Vi siete mai scontrati con ostilità o diffidenze degli altri abitanti dei quartieri?

Fortunatamente, da questo punto di vista, non abbiamo mai avuto grandi problemi nei nostri alloggi. Ricordo un episodio, avvenuto molto tempo fa a Quarto Oggiaro. Il Comune ci aveva affittato 30 appartamenti, abbiamo iniziato i lavori e iniziamo a percepire una certa ostilità, diffidenza. Abbiamo iniziato a parlare con la gente, spiegando che l’alternativa non è tra “Dar” e il principe azzurro. Ma tra “Dar” e la possibilità che gli appartamenti sfitti venissero occupati da spacciatori. Anche chi ha pregiudizi e brontola per gli odori di una cucina diversa sa che è meglio una famiglia di gente che lavora piuttosto che una casa occupata.
Si tratta comunque di fasce marginali della popolazione, che vengono “inserite” in contesti già difficili.
Il rischio c’è.
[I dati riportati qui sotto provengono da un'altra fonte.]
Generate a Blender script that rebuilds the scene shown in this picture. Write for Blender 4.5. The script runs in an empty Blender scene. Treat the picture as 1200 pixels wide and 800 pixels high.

Ma la marginalità dei nostri inquilini è più apparente che reale, i nostri stranieri lavorano, hanno una famiglia. Certo, hanno un basso reddito, ma nella maggiorparte dei casi non si tratta di soggetti problematici. È più “al margine” un anziano solo, che non a caso rappresentano la maggioranza degli abitanti nei quartieri di vecchia edilizia popolare.